Language

Pliant bootstrapping code

This documents explains how to dig in the Pliant bootstrapping code written in C.

Pliant C part configuration

Some constants specifying the environment, such as _GCC_ or _LINUX_ or _REGISTERS_ are defined directly in the script used to compile Pliant executables. Theses scripts are in /pliant/language/install/

Since Pliant is a true compiler, it needs to know how to generate the code for passing parameters to the function to be called. The calling conventions are surprisingly not processor related but rather C compiler and OS related, so a /pliant/language/declare/call.c module is defining extra constants providing detailed description of the compiler calling conventions.
This file has to be updated if you change of compiler, OS, processor, or simply change some compiler flags.

Then, extra constants and C structures are defined in /pliant/language/declare/struct.c
It is a global structure instead of C global variables as usual to make saving and restoring all of them from the dump file easier (see 'process_backup' and 'process_restore' in /pliant/language/os/dump.c).

The prototype of various C written functions of Pliant bootstrapping code is provided in /pliant/language/declare/proto.c because modern C compilers don't like (basic sanity check) calling functions they have not previously received the prototype of. A few constants also landed here.
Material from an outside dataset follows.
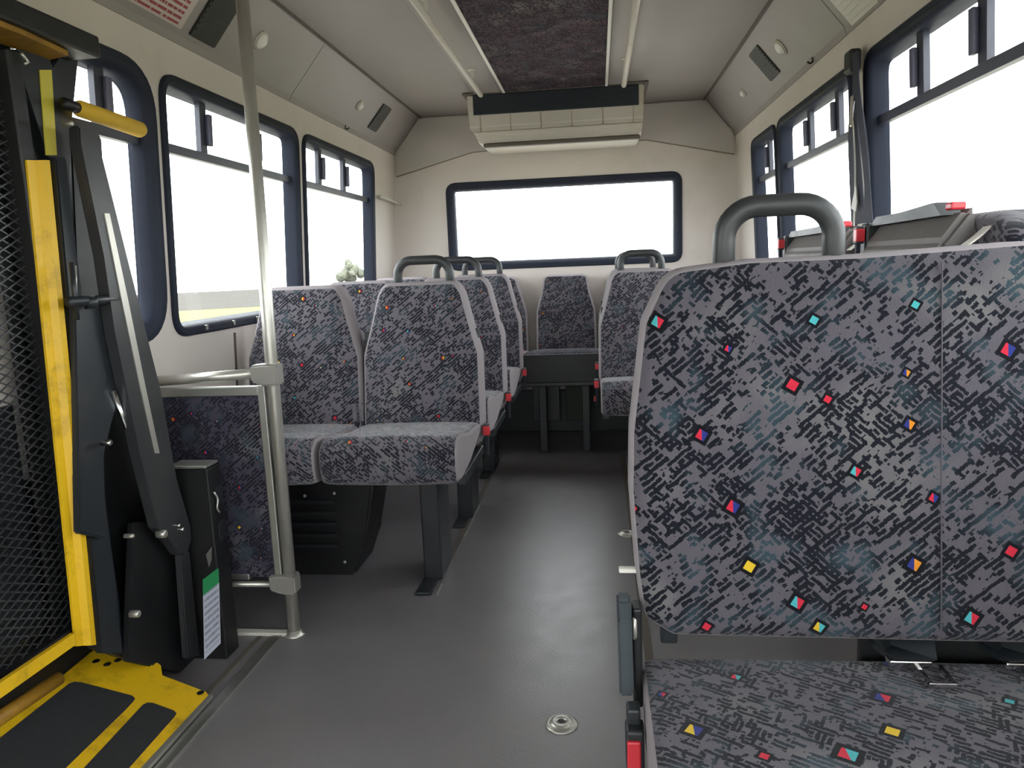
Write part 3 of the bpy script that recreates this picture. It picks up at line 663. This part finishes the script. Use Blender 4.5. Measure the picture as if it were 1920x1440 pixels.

Pliant process startup sequence

Assuming that the Pliant bootstrap executables have been compiled using GCC, just after loading the executable, control will be transfered to /pliant/language/startup/start.s

Then, control is transfered to a function (sometime named 'pliant', sometime 'main', sometime 'startup' depending on the execution model) at the beginning of /pliant/language/startup/startup.c
This function will parse the command line. Most of the time, it will result in calling 'initialize', then 'load_module'.

'initialize' (also in /pliant/language/startup/startup.c) is a very important function to understand the layout of the Pliant C bootstrapping code.
It will first try to call 'process_restore' to load a dump file. A dump file is a dump of the Pliant process memory that enables to start a Pliant process without recompiling all modules from scratch, so it's just a way to speedup startup. Another way to see the dump file notion is that it replace a feature lacking in Unix, which is the ability to freeze a process, save it to a file, then load the file and restart it at a later point. This is a feature now available at virtualization level, but strangely enough not yet available for standard processes in any mainstream operating system.
Now, if no dump file is loaded, 'initialize' execution will continue, and the Pliant global dictionary will be created and loaded with all types and functions defined in C. It is very import to understand that when you want to know how something written in the C part of Pliant works, you have to look here to determine how it is declared from the Pliant language point of view, find the name of the underlying C function that you can then search and review.

FAQ

Why is there a part of Pliant written in C, instead of self compiling Pliant compiler ?

In the early days, you need to write the compiler in another language to get something running. Then, with static languages such a C you can rewrite the compiler code in the new language itself and use the new language compiler to compile itself. It's a bit more complicated for a dynamic language like Pliant because Pliant compiler never outputs an executable, so I would have to use a modified version of Pliant compiler that generates C, assembly or an ELF executable.
It would be very satisfying from the intellectual point of view, but would not bring much on the practical side beyond a bit less chicken and eggs tricks and better error position reporting when the crash is in some C written function.
I just never found time and energy to do it.